Emerging memories: resistive switching mechanisms and current status.

Abstract: The resistance switching behaviour of several materials has recently attracted considerable attention for its application in non-volatile memory (NVM) devices, popularly described as resistive random access memories (RRAMs). RRAM is a type of NVM that uses a material(s) that changes the resistance when a voltage is applied. Resistive switching phenomena have been observed in many oxides: (i) binary transition metal oxides (TMOs), e.g. TiO(2), Cr(2)O(3), FeO(x) and NiO; (ii) perovskite-type complex TMOs that are variously functional, paraelectric, ferroelectric, multiferroic and magnetic, e.g. (Ba,Sr)TiO(3), Pb(Zr(x) Ti(1-x))O(3), BiFeO(3) and Pr(x)Ca(1-x)MnO(3); (iii) large band gap high-k dielectrics, e.g. Al(2)O(3) and Gd(2)O(3); (iv) graphene oxides. In the non-oxide category, higher chalcogenides are front runners, e.g. In(2)Se(3) and In(2)Te(3). Hence, the number of materials showing this technologically interesting behaviour for information storage is enormous. Resistive switching in these materials can form the basis for the next generation of NVM, i.e. RRAM, when current semiconductor memory technology reaches its limit in terms of density. RRAMs may be the high-density and low-cost NVMs of the future.
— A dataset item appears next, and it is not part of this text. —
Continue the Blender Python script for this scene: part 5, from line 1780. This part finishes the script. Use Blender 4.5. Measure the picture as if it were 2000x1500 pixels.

A review on this topic is of importance to focus concentration on the most promising materials to accelerate application into the semiconductor industry. This review is a small effort to realize the ambitious goal of RRAMs. Its basic focus is on resistive switching in various materials with particular emphasis on binary TMOs. It also addresses the current understanding of resistive switching behaviour. Moreover, a brief comparison between RRAMs and memristors is included. The review ends with the current status of RRAMs in terms of stability, scalability and switching speed, which are three important aspects of integration onto semiconductors.